YOUR GOAL
All of the material below is to be returned exactly.

INFORMATION SUPPLIED
——
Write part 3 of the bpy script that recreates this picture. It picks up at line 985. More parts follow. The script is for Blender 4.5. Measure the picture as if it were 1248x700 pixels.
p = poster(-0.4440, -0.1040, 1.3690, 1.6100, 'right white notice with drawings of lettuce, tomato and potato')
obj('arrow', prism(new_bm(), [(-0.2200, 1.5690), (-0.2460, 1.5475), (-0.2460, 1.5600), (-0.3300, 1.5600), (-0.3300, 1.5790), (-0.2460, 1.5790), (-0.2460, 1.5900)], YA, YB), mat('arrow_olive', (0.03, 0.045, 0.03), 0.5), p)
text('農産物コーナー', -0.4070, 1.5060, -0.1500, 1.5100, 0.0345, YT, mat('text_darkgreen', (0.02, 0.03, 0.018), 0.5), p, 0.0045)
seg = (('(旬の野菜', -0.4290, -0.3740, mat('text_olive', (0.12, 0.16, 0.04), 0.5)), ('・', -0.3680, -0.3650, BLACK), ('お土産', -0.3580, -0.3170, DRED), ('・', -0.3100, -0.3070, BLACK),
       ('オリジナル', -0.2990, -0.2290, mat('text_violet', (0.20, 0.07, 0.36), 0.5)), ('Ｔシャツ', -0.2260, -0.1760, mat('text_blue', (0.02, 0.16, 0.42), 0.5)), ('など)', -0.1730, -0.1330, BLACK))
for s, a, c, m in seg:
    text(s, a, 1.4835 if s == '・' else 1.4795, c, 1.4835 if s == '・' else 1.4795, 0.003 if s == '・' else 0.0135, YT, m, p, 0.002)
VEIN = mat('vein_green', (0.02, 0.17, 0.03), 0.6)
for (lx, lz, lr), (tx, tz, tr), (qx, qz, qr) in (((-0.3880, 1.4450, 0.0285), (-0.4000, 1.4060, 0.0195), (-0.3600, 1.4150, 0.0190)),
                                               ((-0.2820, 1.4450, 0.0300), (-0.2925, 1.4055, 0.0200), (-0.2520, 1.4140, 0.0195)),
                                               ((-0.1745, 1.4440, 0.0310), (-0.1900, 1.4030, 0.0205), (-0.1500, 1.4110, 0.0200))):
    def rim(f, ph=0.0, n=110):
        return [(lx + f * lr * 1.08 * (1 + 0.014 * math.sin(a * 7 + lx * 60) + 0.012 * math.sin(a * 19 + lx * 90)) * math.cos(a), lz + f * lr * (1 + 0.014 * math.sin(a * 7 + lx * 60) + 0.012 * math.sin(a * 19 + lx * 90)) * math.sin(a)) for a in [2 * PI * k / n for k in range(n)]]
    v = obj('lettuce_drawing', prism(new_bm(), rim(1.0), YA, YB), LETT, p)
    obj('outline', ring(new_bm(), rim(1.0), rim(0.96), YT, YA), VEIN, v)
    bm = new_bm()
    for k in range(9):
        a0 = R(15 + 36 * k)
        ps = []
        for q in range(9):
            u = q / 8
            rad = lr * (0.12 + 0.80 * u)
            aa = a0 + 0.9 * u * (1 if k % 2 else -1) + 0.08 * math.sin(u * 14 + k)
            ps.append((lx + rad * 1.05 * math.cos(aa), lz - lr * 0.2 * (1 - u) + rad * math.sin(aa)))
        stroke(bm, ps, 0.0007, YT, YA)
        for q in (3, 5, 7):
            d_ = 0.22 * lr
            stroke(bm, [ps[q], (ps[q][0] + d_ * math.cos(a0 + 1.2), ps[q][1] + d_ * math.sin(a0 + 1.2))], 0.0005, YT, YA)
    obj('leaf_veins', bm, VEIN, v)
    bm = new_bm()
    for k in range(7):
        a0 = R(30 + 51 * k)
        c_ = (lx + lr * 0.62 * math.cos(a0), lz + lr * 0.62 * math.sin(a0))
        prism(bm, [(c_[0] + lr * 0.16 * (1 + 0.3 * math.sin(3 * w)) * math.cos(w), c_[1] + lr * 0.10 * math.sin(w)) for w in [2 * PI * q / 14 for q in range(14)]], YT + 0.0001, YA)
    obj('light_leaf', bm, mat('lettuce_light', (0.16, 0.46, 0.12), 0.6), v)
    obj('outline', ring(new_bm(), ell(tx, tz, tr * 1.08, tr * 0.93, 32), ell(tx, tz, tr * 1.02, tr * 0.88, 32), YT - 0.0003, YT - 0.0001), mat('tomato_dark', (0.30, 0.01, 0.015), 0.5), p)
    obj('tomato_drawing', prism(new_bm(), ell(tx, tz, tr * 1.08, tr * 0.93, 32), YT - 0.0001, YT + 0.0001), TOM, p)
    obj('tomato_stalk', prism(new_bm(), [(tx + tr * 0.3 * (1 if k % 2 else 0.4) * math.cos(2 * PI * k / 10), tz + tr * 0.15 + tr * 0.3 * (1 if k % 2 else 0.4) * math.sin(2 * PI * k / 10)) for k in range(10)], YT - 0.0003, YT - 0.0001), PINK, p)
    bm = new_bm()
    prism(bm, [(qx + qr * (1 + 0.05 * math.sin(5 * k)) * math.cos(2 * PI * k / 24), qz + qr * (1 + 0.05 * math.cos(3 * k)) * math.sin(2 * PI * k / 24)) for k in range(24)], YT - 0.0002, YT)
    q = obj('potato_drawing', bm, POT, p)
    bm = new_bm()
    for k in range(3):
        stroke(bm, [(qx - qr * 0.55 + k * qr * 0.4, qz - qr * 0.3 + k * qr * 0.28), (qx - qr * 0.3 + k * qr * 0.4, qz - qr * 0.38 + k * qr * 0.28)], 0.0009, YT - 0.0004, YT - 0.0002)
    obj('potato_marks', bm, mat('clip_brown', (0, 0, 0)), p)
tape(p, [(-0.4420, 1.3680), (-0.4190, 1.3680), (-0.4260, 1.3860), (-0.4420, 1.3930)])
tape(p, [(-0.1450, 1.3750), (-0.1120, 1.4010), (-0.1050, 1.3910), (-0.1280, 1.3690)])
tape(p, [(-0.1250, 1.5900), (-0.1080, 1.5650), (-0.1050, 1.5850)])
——
THE OUTPUT
Write part 3 of the bpy script that recreates this picture. It picks up at line 985. More parts follow. The script is for Blender 4.5. Measure the picture as if it were 1248x700 pixels.
p = poster(-0.4440, -0.1040, 1.3690, 1.6100, 'right white notice with drawings of lettuce, tomato and potato')
obj('arrow', prism(new_bm(), [(-0.2200, 1.5690), (-0.2460, 1.5475), (-0.2460, 1.5600), (-0.3300, 1.5600), (-0.3300, 1.5790), (-0.2460, 1.5790), (-0.2460, 1.5900)], YA, YB), mat('arrow_olive', (0.03, 0.045, 0.03), 0.5), p)
text('農産物コーナー', -0.4070, 1.5060, -0.1500, 1.5100, 0.0345, YT, mat('text_darkgreen', (0.02, 0.03, 0.018), 0.5), p, 0.0045)
seg = (('(旬の野菜', -0.4290, -0.3740, mat('text_olive', (0.12, 0.16, 0.04), 0.5)), ('・', -0.3680, -0.3650, BLACK), ('お土産', -0.3580, -0.3170, DRED), ('・', -0.3100, -0.3070, BLACK),
       ('オリジナル', -0.2990, -0.2290, mat('text_violet', (0.20, 0.07, 0.36), 0.5)), ('Ｔシャツ', -0.2260, -0.1760, mat('text_blue', (0.02, 0.16, 0.42), 0.5)), ('など)', -0.1730, -0.1330, BLACK))
for s, a, c, m in seg:
    text(s, a, 1.4835 if s == '・' else 1.4795, c, 1.4835 if s == '・' else 1.4795, 0.003 if s == '・' else 0.0135, YT, m, p, 0.002)
VEIN = mat('vein_green', (0.02, 0.17, 0.03), 0.6)
for (lx, lz, lr), (tx, tz, tr), (qx, qz, qr) in (((-0.3880, 1.4450, 0.0285), (-0.4000, 1.4060, 0.0195), (-0.3600, 1.4150, 0.0190)),
                                               ((-0.2820, 1.4450, 0.0300), (-0.2925, 1.4055, 0.0200), (-0.2520, 1.4140, 0.0195)),
                                               ((-0.1745, 1.4440, 0.0310), (-0.1900, 1.4030, 0.0205), (-0.1500, 1.4110, 0.0200))):
    def rim(f, ph=0.0, n=110):
        return [(lx + f * lr * 1.08 * (1 + 0.014 * math.sin(a * 7 + lx * 60) + 0.012 * math.sin(a * 19 + lx * 90)) * math.cos(a), lz + f * lr * (1 + 0.014 * math.sin(a * 7 + lx * 60) + 0.012 * math.sin(a * 19 + lx * 90)) * math.sin(a)) for a in [2 * PI * k / n for k in range(n)]]
    v = obj('lettuce_drawing', prism(new_bm(), rim(1.0), YA, YB), LETT, p)
    obj('outline', ring(new_bm(), rim(1.0), rim(0.96), YT, YA), VEIN, v)
    bm = new_bm()
    for k in range(9):
        a0 = R(15 + 36 * k)
        ps = []
        for q in range(9):
            u = q / 8
            rad = lr * (0.12 + 0.80 * u)
            aa = a0 + 0.9 * u * (1 if k % 2 else -1) + 0.08 * math.sin(u * 14 + k)
            ps.append((lx + rad * 1.05 * math.cos(aa), lz - lr * 0.2 * (1 - u) + rad * math.sin(aa)))
        stroke(bm, ps, 0.0007, YT, YA)
        for q in (3, 5, 7):
            d_ = 0.22 * lr
            stroke(bm, [ps[q], (ps[q][0] + d_ * math.cos(a0 + 1.2), ps[q][1] + d_ * math.sin(a0 + 1.2))], 0.0005, YT, YA)
    obj('leaf_veins', bm, VEIN, v)
    bm = new_bm()
    for k in range(7):
        a0 = R(30 + 51 * k)
        c_ = (lx + lr * 0.62 * math.cos(a0), lz + lr * 0.62 * math.sin(a0))
        prism(bm, [(c_[0] + lr * 0.16 * (1 + 0.3 * math.sin(3 * w)) * math.cos(w), c_[1] + lr * 0.10 * math.sin(w)) for w in [2 * PI * q / 14 for q in range(14)]], YT + 0.0001, YA)
    obj('light_leaf', bm, mat('lettuce_light', (0.16, 0.46, 0.12), 0.6), v)
    obj('outline', ring(new_bm(), ell(tx, tz, tr * 1.08, tr * 0.93, 32), ell(tx, tz, tr * 1.02, tr * 0.88, 32), YT - 0.0003, YT - 0.0001), mat('tomato_dark', (0.30, 0.01, 0.015), 0.5), p)
    obj('tomato_drawing', prism(new_bm(), ell(tx, tz, tr * 1.08, tr * 0.93, 32), YT - 0.0001, YT + 0.0001), TOM, p)
    obj('tomato_stalk', prism(new_bm(), [(tx + tr * 0.3 * (1 if k % 2 else 0.4) * math.cos(2 * PI * k / 10), tz + tr * 0.15 + tr * 0.3 * (1 if k % 2 else 0.4) * math.sin(2 * PI * k / 10)) for k in range(10)], YT - 0.0003, YT - 0.0001), PINK, p)
    bm = new_bm()
    prism(bm, [(qx + qr * (1 + 0.05 * math.sin(5 * k)) * math.cos(2 * PI * k / 24), qz + qr * (1 + 0.05 * math.cos(3 * k)) * math.sin(2 * PI * k / 24)) for k in range(24)], YT - 0.0002, YT)
    q = obj('potato_drawing', bm, POT, p)
    bm = new_bm()
    for k in range(3):
        stroke(bm, [(qx - qr * 0.55 + k * qr * 0.4, qz - qr * 0.3 + k * qr * 0.28), (qx - qr * 0.3 + k * qr * 0.4, qz - qr * 0.38 + k * qr * 0.28)], 0.0009, YT - 0.0004, YT - 0.0002)
    obj('potato_marks', bm, mat('clip_brown', (0, 0, 0)), p)
tape(p, [(-0.4420, 1.3680), (-0.4190, 1.3680), (-0.4260, 1.3860), (-0.4420, 1.3930)])
tape(p, [(-0.1450, 1.3750), (-0.1120, 1.4010), (-0.1050, 1.3910), (-0.1280, 1.3690)])
tape(p, [(-0.1250, 1.5900), (-0.1080, 1.5650), (-0.1050, 1.5850)])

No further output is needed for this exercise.